In the past few weeks, a team of alumni board members and staff has crisscrossed the country, making personal visits to prospective donors. The fund-raising effort was spearheaded by alumnus Matthew Derr, a professional fundraiser from -Massachusetts who visited the campus several weeks ago to devise a plan and “did a year’s worth of work in a week,” according to Grimes. The fundraising plan identifies 103 possible donors who will be asked to make donations of $100,000 or higher.

“The important news is that Antiochians have plenty of wealth,” Grimes said. “They’re not all social workers. They’re bright and accomplished.”

However, asking for big gifts in no way minimizes the need for small ones as well, according to Grimes, who urges everyone who may someday give to Antioch to do so now. Across the country this weekend, alumni are holding special Antioch events to help raise more money. Alumni are also focused on finishing a sustainable business plan for the college, Daily said.

In early October, the alumni board met with Antioch University Chancellor Toni Murdock and University Chair Art Zucker to review the business plan to date.

“We asked for hard questions and we got them,” Daily said. “And we think we can handle them.”

Also at that meeting, the university agreed to share more detailed financial information necessary for the alums to create a viable financial model for the college, according to Daily.

The fundraising effort also benefits from Grimes’s talented and dedicated staff, who are also on the road making contacts, she said. Most of the college’s fundraising effort is being supported by the monies raised by the alumni since June, and about $700,000 has been raised so far for travel, Daily said.
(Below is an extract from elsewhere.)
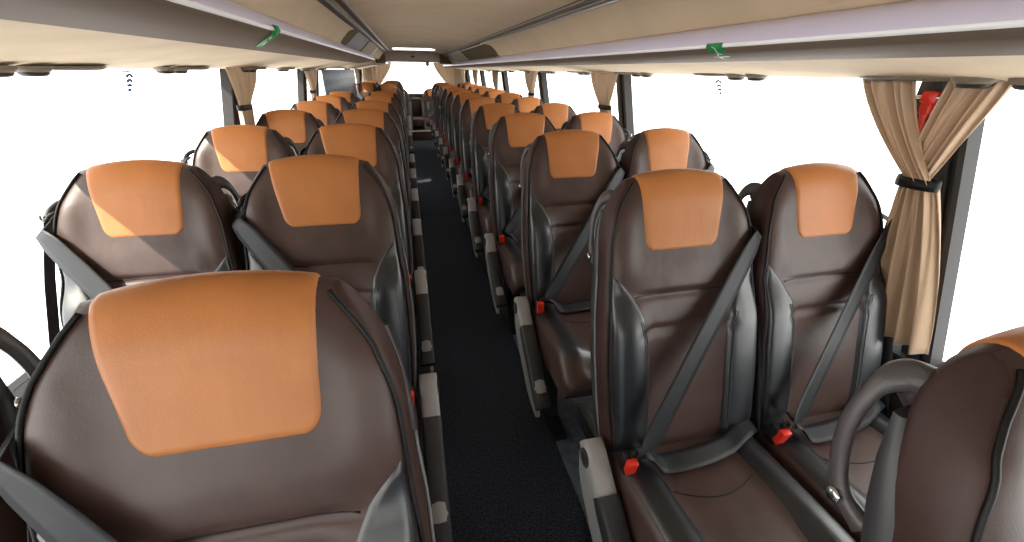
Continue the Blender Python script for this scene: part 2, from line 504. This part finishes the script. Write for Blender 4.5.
    bm.normal_update(); bmesh.ops.solidify(bm, geom=bm.faces[:], thickness=.0016)
    obj('shoulder_belt', bm, M_belt, root)
    bm = bmesh.new(); rows = []
    for k in range(21):
        t = k/20; x = s*.172+(-s*.20-s*.172)*t; y = -.318+.03*math.sin(t*PI)*-1+.045*t
        base = cushion_top(x, y)
        z = base+.014+.012*math.sin(t*PI)+(.045*(1-smooth01(t/.18)))+.01*smooth01((t-.85)/.15)
        rows.append([Vector((x, y+e*.027, z+.006*e)) for e in (-1, -.5, 0, .5, 1)])
    grid(bm, rows); bm.normal_update(); bmesh.ops.solidify(bm, geom=bm.faces[:], thickness=.0016)
    obj('lap_belt', bm, M_belt, root)
    bm = bmesh.new(); rows = []
    for k in range(13):
        t = k/12; z = 1.04-.60*t; y = lerp_table([(.44, -.27), (.70, -.185), (.90, -.085), (1.04, .0)], z)
        rows.append([Vector((o_*(.238+go), y+e*.020, z)) for e in (-1, 0, 1)])
    grid(bm, rows); bm.normal_update(); bmesh.ops.solidify(bm, geom=bm.faces[:], thickness=.0016)
    obj('drop_strap', bm, M_belt, root)
    # buckle
    R = Matrix.Translation((s*.203, -.318, .520)) @ Matrix.Rotation(.30, 4, 'X') @ Matrix.Rotation(s*.10, 4, 'Y')
    bm = bmesh.new(); box(bm, -.013, .013, -.017, .021, -.07, .022, .005, R)
    bk = obj('buckle', bm, M_blk, root, angle=40)
    bm = bmesh.new(); box(bm, -.0135, .0135, -.024, -.004, -.024, .034, .004, R)
    part(obj('release_button', bm, M_red, bk, angle=40), 'red release button')
    bm = bmesh.new(); box(bm, -.010-s*.012, .010-s*.012, -.004, .010, .010, .040, .003, R)
    part(obj('tongue', bm, M_blk, bk, angle=40), 'black belt tongue')
    # folding armrest and side shield on the aisle side
    if kind == 'aisle':
        ang = math.atan2(.245, .36)
        hx = s*.262
        A = Matrix.Translation((hx, -.245, .485)) @ Matrix.Rotation(ang, 4, 'X')
        bm = bmesh.new()
        rows = []
        for k in range(15):
            t = k/14; y = .035-.475*t
            hh = .040-.010*t; 
            if k == 0: hh *= .55
            if k == 1: hh *= .88
            if k == 14: hh *= .5
            if k == 13: hh *= .85
            dz = -.012*math.sin(t*PI)
            rows.append([A @ Vector((.029*math.copysign(abs(math.cos(a))**.45, math.cos(a)), y, dz+hh*math.copysign(abs(math.sin(a))**.45, math.sin(a)))) for a in [2*PI*j/16 for j in range(16)]])
        V, _ = grid(bm, rows, closed=True); cap(bm, V[0]); cap(bm, V[-1])
        ar = part(obj('armrest', bm, M_armg, root, angle=45), 'warm grey folded armrest')
        bm = bmesh.new(); rows = []
        for k in range(11):
            t = k/10; y = -.105-.342*t; e = .35 if k in (0, 10) else 1
            rows.append([A @ Vector((.0305*math.copysign(abs(math.cos(a))**.4, math.cos(a)), y, .008-.012*math.sin(.3+t*.65*PI)+(.034-.008*t)*(1 if e == 1 else .8)*math.copysign(abs(math.sin(a))**.4, math.sin(a)))) for a in [2*PI*j/16 for j in range(16)]])
        V, _ = grid(bm, rows, closed=True); cap(bm, V[0]); cap(bm, V[-1])
        part(obj('armrest_pad', bm, M_armd, ar, angle=45), 'charcoal armrest pad')
        bm = bmesh.new(); disc(bm, (hx+s*.0300, -.250, .480), (s, 0, 0), .026, .007, 24, .12)
        part(obj('hinge_cap', bm, M_armd, ar, angle=40), 'round dark hinge cap')
        bm = bmesh.new()
        out = [(-.200, .45), (-.245, .46), (-.30, .40), (-.42, .300), (-.54, .235), (-.60, .19), (-.57, .165), (-.46, .185), (-.33, .265), (-.225, .36)]
        oo = catmull([(s*.284, y, z) for y, z in out]+[(s*.284, -.200, .45)], 3)[:-1]
        a1 = [bm.verts.new(p) for p in oo]; b1 = [bm.verts.new(p+Vector((-s*.014, 0, 0))) for p in oo]
        cap(bm, a1); cap(bm, b1[::-1])
        for i in range(len(oo)): bm.faces.new((a1[i], a1[(i+1) % len(oo)], b1[(i+1) % len(oo)], b1[i]))
        part(obj('side_shield', bm, M_armg, root, angle=40), 'grey plastic side shield')
    return root
def dup(root, loc, label, group=None):
    r = root.copy(); C.objects.link(r); r.location = loc; r['label'] = label
    if group: r['group'] = group
    for ch in list(root.children):
        c = ch.copy(); C.objects.link(c); c.parent = r
        for g in ch.children:
            d = g.copy(); C.objects.link(d); d.parent = c
    return r

ORD = ['nearest', 'second', 'third', 'fourth', 'fifth', 'sixth', 'seventh', 'eighth', 'ninth', 'tenth', 'eleventh', 'farthest']
protos = {}
def place_seat(kind, s, x, y, z, label, group):
    k = (kind, s)
    if k not in protos:
        r = make_seat(kind, s); protos[k] = r
        r.location = (x, y, z); r['label'] = label; r['group'] = group; return r
    return dup(protos[k], (x, y, z), label, group)
for k in range(12):
    Y = .179+.806*k + (.05 if k == 0 else 0)
    extra = ', cut off by the right edge' if k == 0 else ''
    place_seat('aisle', -1, .474+(.015 if k == 0 else 0), Y, 0, f'brown seat with tan head pad, {ORD[k]} in the column right of the aisle{extra}' if k else 'close brown seat back with large handle, cut off by the lower right edge', 'aisle seats right of the aisle')
    if k: place_seat('window', -1, .926, Y, 0, f'brown seat with tan head pad, {ORD[k-1] if k < 11 else ORD[11]} in the right-hand window column', 'window seats on the right')
for k in range(7):
    Y = .546+.806*k
    lab = f'brown seat with tan head pad, {ORD[k]} in the column left of the aisle'
    place_seat('aisle', 1, -.475+(.026 if k == 0 else 0), Y-(.012 if k == 0 else 0), 0, lab, 'aisle seats left of the aisle')
    lab = 'seat at the lower left edge, only its black grab handle in view' if k == 0 else f'brown seat with tan head pad, {ORD[k-1]} in the left-hand window column'
    place_seat('window', 1, -.925, Y, 0, lab, 'window seats on the left')
for k, Y in enumerate((7.45, 8.25, 9.0, 9.75)):
    nm = ['first', 'second', 'third', 'last'][k]
    place_seat('aisle', 1, -.475, Y, .02, f'{nm} small far seat behind the gap, left aisle column', 'rear seats left of the aisle')
    if k < 2: place_seat('window', 1, -.935, 9.25+.80*k, .0, f'{["nearer", "farther"][k]} small far seat behind the gap, left window column', 'rear window seats on the left')
b1 = place_seat('window', -1, .36, 10.66, 0, 'rear bench seat right of the middle, facing down the aisle', 'rear bench seats')
b2 = place_seat('window', 1, -.39, 10.66, 0, 'rear bench seat left of the middle, facing down the aisle', 'rear bench seats')

b1.scale = b2.scale = (1, 1, .86)      # the bench is lower than the rows in front

# ------------------------------------------------------------------ structure
YF, YR = -2.6, 11.15
bm = bmesh.new(); box(bm, -1.3, 1.3, YF, YR+.1, -.12, 0)
struct('floor', bm, M_carpet)
for nm, sx in (('left', -1), ('right', 1)):
    bm = bmesh.new()
    x0, x1 = sorted((sx*.285, sx*1.22))
    box(bm, x0, x1, YF, 9.9, 0, .006)
    # footwell vinyl is part of the floor
    struct('trim_1' if sx < 0 else 'trim_2', bm, M_vinyl)
SILL = .63
for nm, sx in (('left', -1), ('right', 1)):
    bm = bmesh.new()
    prof = [(sx*1.20, 0), (sx*1.20, .14), (sx*1.225, .16), (sx*1.235, SILL-.03), (sx*1.225, SILL-.012), (sx*1.225, SILL), (sx*1.33, SILL), (sx*1.34, 0)]
    V, _ = extrude_prof(bm, prof, YF, YR, closed=True); cap(bm, V[0]); cap(bm, V[1])
    struct('wall_'+nm, bm, M_lowwall)
for nm, a in (('front', (0, .95)), ('front_header', (1.62, 1.9))):
    bm = bmesh.new(); box(bm, -1.3, 1.3, YF-.08, YF, a[0], a[1]); struct('wall_front' if nm == 'front' else 'trim_40', bm, M_lowwall)
bm = bmesh.new(); box(bm, -1.25, 1.25, YF-.05, YF-.044, .95, 1.62); struct('window_20', bm, M_glass)
# rear wall below the rear window, rear shelf
bm = bmesh.new(); box(bm, -1.3, 1.3, YR, YR+.08, 0, .90)
struct('wall_rear', bm, M_wall)
bm = bmesh.new(); box(bm, -1.2, 1.2, YR-.28, YR-.001, .86, .90, .01)
tag(obj('rear_shelf', bm, M_shell, angle=40), 'grey shelf under the rear window', 'shelf')
bm = bmesh.new(); box(bm, -1.3, -.86, YR, YR+.08, .90, 2.0); struct('trim_3', bm, M_wall)
bm = bmesh.new(); box(bm, .86, 1.3, YR, YR+.08, .90, 2.0); struct('trim_4', bm, M_wall)

# profiles of the racks (right side; the left sits a little higher)
def rack(sx, dz, y0, y1, name, label):
    f = lambda x: (sx*x)
    root = thing(name, label, 'luggage rack', (0, 0, 0))
    yo = lambda P_: [(f(x), z+1.42) for x, z in P_]
    a = dz
    und = [(.56, .058+a[1]), (.575, .046+a[1]), (.66, .036+.6*a[1]+.4*a[2]), (.75, .033+a[2])]
    fab = [(.75, .033+a[2]), (.80, .030+a[2]*.9), (.98, .010+a[2]*.4), (1.13, -.008), (1.16, -.006), (1.18, .02), (1.3, .02)]
    lav = [(.60, .102+a[0]), (.578, .098+a[0]), (.562, .084+a[0]*.8+a[1]*.2), (.555, .066+a[1]), (.556, .060+a[1])]
    for nm, pr, mt in (('underside', und, M_grey), ('fabric_panel', fab, M_rackf), ('front_edge', lav, M_lav)):
        bm = bmesh.new(); extrude_prof(bm, yo(pr), y0, y1, ny=2)
        bm.normal_update(); bmesh.ops.solidify(bm, geom=bm.faces[:], thickness=.004)
        obj(nm, bm, mt, root, angle=50)
    bm = bmesh.new(); sweep(bm, [Vector((f(.556), y, 1.42+.060+a[1])) for y in (y0, y1)], circ(.0055, 8))
    obj('edge_strip', bm, M_wline, root)
    # closed end of the rack
    bm = bmesh.new()
    for yy in (y0, y1):
        pts = yo(lav[::1]+und+fab[1:]+[(1.3, .2), (.9, .2)])
        ring = [bm.verts.new((x, yy, z)) for x, z in pts]; cap(bm, ring)
    obj('end_cap', bm, M_rackf, root)
    return root
rack(1, (0, 0, 0), YF, 9.6, 'luggage_rack', 'long lavender and grey overhead rack above the right-hand windows')
rack(-1, (.04, .04, .025), YF, 6.0, 'luggage_rack', 'lavender and grey overhead rack above the left-hand windows')
rack(-1, (.04, .04, .025), 8.2, 10.4, 'luggage_rack', 'short far piece of overhead rack at the rear left')

# ceiling: centre panel, rails, coves
ZL, ZR_ = 1.42+.254, 1.42+.22
bm = bmesh.new()
nseg = 12
prof = []
for k in range(nseg+1):
    t = k/nseg; x = -.45+.90*t; z = ZL+(ZR_-ZL)*t+.045*math.sin(t*PI)
    prof.append((x, z))
full = [(-1.30, 1.60), (-.64, 1.555), (-.60, 1.562), (-.57, 1.60), (-.53, 1.64), (-.45, ZL)] + prof[1:-1] + [(.45, ZR_), (.53, 1.605), (.57, 1.565), (.60, 1.522), (.64, 1.515), (1.30, 1.56)]
rows = [[Vector((x, y, z)) for x, z in full] for y in [YF+(YR+.08-YF)*k/20 for k in range(21)]]
grid(bm, rows)
o = struct('ceiling', bm, M_ceil, smooth=True, angle=40)
bm = bmesh.new(); box(bm, -1.32, 1.32, YF, YR+.1, 1.80, 1.86)
struct('trim_5', bm, M_ext)
for sx in (-1, 1):
    bm = bmesh.new(); x0, x1 = sorted((sx*1.24, sx*1.32)); box(bm, x0, x1, YF, YR+.1, 1.415, 1.83)
    struct('trim_6' if sx < 0 else 'trim_7', bm, M_wall)
def rail_line(x, z, w_, h_, mt, par, name, y1=7.95):
    bm = bmesh.new(); box(bm, x-w_/2, x+w_/2, YF, y1, z-h_, z+.004, min(w_, h_)*.3)
    return obj(name, bm, mt, par, angle=40)
rl = thing('ceiling_rail', 'triple grey metal rail on the left edge of the ceiling panel', 'rail')
rail_line(-.490, ZL-.012, .030, .010, M_drail, rl, 'groove'); rail_line(-.468, ZL-.004, .012, .016, M_rail, rl, 'rib')
rail_line(-.440, ZL+.003, .030, .008, M_drail, rl, 'groove'); rail_line(-.420, ZL+.010, .012, .016, M_rail, rl, 'rib')
rr = thing('ceiling_rail', 'thin dark double rail on the right edge of the ceiling panel', 'rail')
rail_line(.452, ZR_+.000, .022, .007, M_drail, rr, 'groove'); rail_line(.472, ZR_-.012, .008, .010, M_rail, rr, 'rib'); rail_line(.425, ZR_+.010, .010, .008, M_drail, rr, 'groove')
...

The fund-raising efforts are in full swing now, and involve hundreds of alums. However, they got a late start due to difficulties and misunderstandings with the university administration, including the sudden departure of former Antioch College President Steve Lawry, the mysterious lockdown of the college’s development offices and an unexpected move of the development offices to a new space. But while those events have made a difficult effort more challenging, they will not dampen the alumni efforts overall, Daily said.

“Do we have obstacles in our path? Yes, we do,” he said. “But they’re insignificant. We have a clear path and we know what to do.”

One of the obvious challenges faced by alumni is that the college cannot recruit new students until the trustees lift the suspension that was imposed last summer. Even in the best case scenario, if the suspension is lifted next week, the college cannot start recruiting new students until then.

“We’ll go dim a bit next year,” Daily said. “We’ll have a small entering class. But we’ll keep the college open.”